Specifications that have been identified for development or enhancement over the next two years include STEP application protocols such as AP213 (process planning) and AP219 (inspection planning), STEP Standard Data Access Interface, OMG Interface Definition Language (IDL) for application integration (shop control, product data management, etc.), and others as appropriate.
The primary emphasis of the project will be to develop testing methodologies (and possibly testing services) for the emerging specifications. The testbed will be available for industry to collaborate with NIST in the area of distributed and virtual manufacturing.
In late June of 1996, an industrial review was held at NIST and attended by managers of key national programs as well as by many of the software application vendors.

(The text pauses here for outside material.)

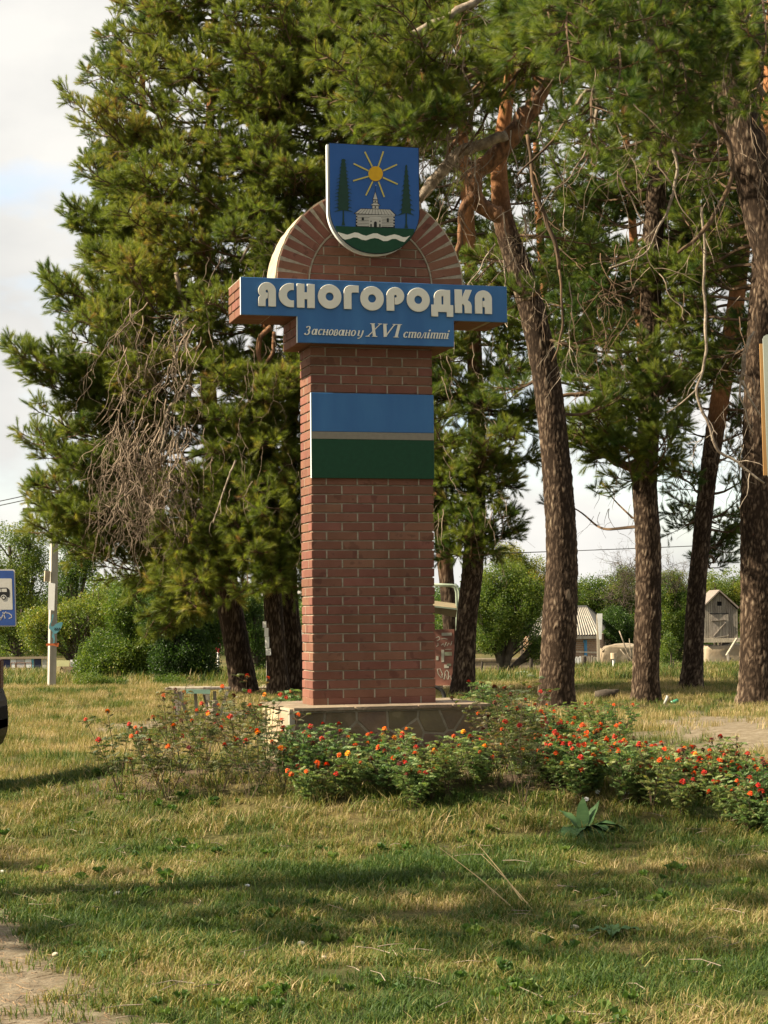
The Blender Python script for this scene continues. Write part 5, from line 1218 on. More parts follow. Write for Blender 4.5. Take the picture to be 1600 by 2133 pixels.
# ---- picket fence
T = thing('picket_fence', 'low wooden picket fence in front of the village house', 'fence')
for i in range(17):
    px = 1192+i*3.3; top = 1366+random.uniform(-2, 3); a = at(px, top, 68); g = on_ground(px, 68)
    MB().prism([(-.032, 0), (.032, 0), (.032, a.z-g.z-.05), (0, a.z-g.z), (-.032, a.z-g.z-.05)], 0, .022).build('picket', M_wood if i > 5 else M_white, T, loc=(a.x, 67.97, g.z), rot=(0, random.gauss(0, .02), 0))
a, b_ = on_ground(1190, 68), on_ground(1248, 68)
for h in (.25, .7): MB().bar((a.x, 68.02, a.z+h), (b_.x, 68.02, b_.z+h), .05, .04).build('rail', M_greywood, T)
for nm, px, pyt, d, w_, lb in (('post', 1217, 1368, 61, 9, 'dark old fence post below the village house window'), ('post', 1106, 1372, 52, 8, 'charred looking post left of the thick leaning pine'), ('post', 1004, 1378, 52, 5, 'thin dark post left of the apple tree trunk')):
    g = on_ground(px, d); a = at(px, pyt, d); r = w_/2*d/F_PX
    o = MB().tube([(g.x+.02, d, g.z-.2), (g.x, d, (g.z+a.z)/2), (a.x+.01, d, a.z)], [r*1.1, r, r*.9], 9).build(nm, M_darkwood, None, bevel=0); tag(o, lb, 'post')
# ---- low pale brick wall
T = thing('brick_wall', 'low pale brick wall behind the apple tree', 'wall')
a, b_ = at(975, 1372, 57), at(1150, 1372, 57)
mb = MB(); wall_between(mb, a, b_, -.7, a.z-.06, -.25); mb.build('wall_body', M_wbrick, T)
mb = MB(); wall_between(mb, a+Vector((0, -.03, 0)), b_+Vector((0, -.03, 0)), a.z-.06, a.z, -.31); mb.build('coping', M_plaster, T)
# ---- cabbages in the garden
M_cab = mat('cabbage_leaf', (.20, .30, .24), (.34, .42, .34), scale=9, rough=.5, spec=.4)
def cabbage(px, py, d, s_, lb):
    rg = random.Random(px); mb = MB(); g = on_ground(px, d)
    for i in range(16):
        a = i*2.4; el = .25+1.1*(i/16); r = s_*(1.15-.6*i/16); dx, dy = math.cos(a), math.sin(a); V = []
        for u in range(4):
            for v in range(-2, 3):
                t = u/3; wv = r*.55*math.sin(math.pi*min(1, t*.75+.15)); x = t*r*math.cos(el); z = t*r*math.sin(el)-.05*t*t*s_+.03*s_*abs(v)
                V.append((dx*x-dy*v/2*wv, dy*x+dx*v/2*wv, z+rg.uniform(-.01, .01)))
        mb.add(V, [(u*5+v, u*5+v+1, u*5+v+6, u*5+v+5) for u in range(3) for v in range(4)])
    o = mb.build('cabbage', M_cab, None, sm=True, loc=(g.x, g.y, g.z)); tag(o, lb, 'cabbage', 'cabbages in the garden'); return o
for i, (px, d, s_, lb) in enumerate(((1074, 50, .30, 'blue green cabbage beside the apple tree trunk'), (1086, 49, .34, 'largest blue green cabbage, midway between apple tree and dark post'), (1098, 50, .30, 'cabbage just left of the charred post'), (1080, 52, .28, 'small cabbage tucked behind the two left ones'),
    (1200, 58, .28, 'cabbage nearest the thick pine, left of the dark fence post'), (1228, 58, .26, 'cabbage just right of the dark fence post'), (1236, 57, .24, 'smallest cabbage, at the foot of the pale tall post'))):
    cabbage(px, 1410, d, s_, lb)
# ---- ruined clay wall, sticks, capped pipe
T = thing('clay_wall', 'crumbling clay wall stump right of the village house', 'wall')
def lumpy(name, x0, x1, y0, y1, z0, z1, m, parent, amp=.06, seed=0, n=18):
    bm = bmesh.new(); bmesh.ops.create_cube(bm, size=1); bmesh.ops.subdivide_edges(bm, edges=bm.edges[:], cuts=n, use_grid_fill=True)
    for v in bm.verts:
        p = Vector(((v.co.x+.5)*(x1-x0)+x0, (v.co.y+.5)*(y1-y0)+y0, (v.co.z+.5)*(z1-z0)+z0)); n1 = Vector((mnoise.noise(p*1.1+Vector((seed, 0, 0))), mnoise.noise(p*1.1+Vector((0, seed, 4))), mnoise.noise(p*1.1+Vector((0, 9, seed)))))
        n2 = mnoise.noise(p*6); e = max(abs(v.co.x), abs(v.co.z))
        v.co = p+n1*amp*2.2+Vector((0, -n2*amp*.4, 0)); 
        if v.co.z > z1-.1: v.co.z -= .5*amp*abs(mnoise.noise(p*3))+max(0, abs((p.x-x0)/(x1-x0)-.5)-.38)*1.3
    me = bpy.data.meshes.new(name); bm.to_mesh(me); bm.free(); me.shade_smooth(); return link(name, me, m, parent)
a, b_ = at(1254, 1343, 66), at(1335, 1400, 66); lumpy('wall_body', a.x, b_.x, 66, 66.8, b_.z-.6, a.z, M_plaster, T, .07, 3)
T = thing('branch_pile', 'bent grey branches leaning on the clay wall', 'branches')
for pts, w_ in (([(1290, 1314), (1298, 1335), (1306, 1358), (1318, 1378), (1326, 1398)], 4), ([(1311, 1330), (1313, 1355), (1318, 1380)], 3), ([(1292, 1352), (1305, 1368), (1318, 1384)], 4), ([(1293, 1383), (1303, 1392), (1312, 1401)], 3.4)):
    P = [at(x, y, 64.5) for x, y in pts]; MB().tube(P, [w_/2*64/F_PX*(.6+.5*i/len(P)) for i in range(len(P))], 6).build('branch', M_dead, T, sm=True)
T = thing('standpipe', 'pale capped pipe standing in an old dark tyre by the clay wall', 'pipe')
g = on_ground(1279, 60)
MB().tube([(g.x, 60, g.z-.05), (g.x, 60, g.z+.38)], .045, 10).build('pipe', M_white, T); MB().tube([(g.x, 60, g.z+.36), (g.x, 60, g.z+.54)], .10, 12).build('cap', mat('cap_wood', (.5, .4, .27)), T)
mb = MB()
for i in range(18):
    a0, a1 = 2*math.pi*i/18, 2*math.pi*(i+1)/18
    for k in range(8):
        p0, p1 = 2*math.pi*k/8, 2*math.pi*(k+1)/8
        q = lambda a, p: (g.x+math.cos(a)*(.2+.06*math.cos(p)), 60+math.sin(a)*(.2+.06*math.cos(p)), g.z+.06+.06*math.sin(p)); mb.add([q(a0, p0), q(a1, p0), q(a1, p1), q(a0, p1)], [(0, 1, 2, 3)])
M_rubber = mat('rubber', (.018, .018, .018), (.035, .034, .032), scale=10, rough=.85)
mb.build('tyre', M_rubber, T, sm=True)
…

There was strong consensus that a framework project that would result in increased interoperability among applications was needed. In addition, the reviewers felt that the technical approach was sound and that NIST could provide a real value-added function through facilitating the implementation of existing specifications and the developing of new ones as needed. Finally there was general consensus that having a testbed where the specifications could be validated will be extremely useful.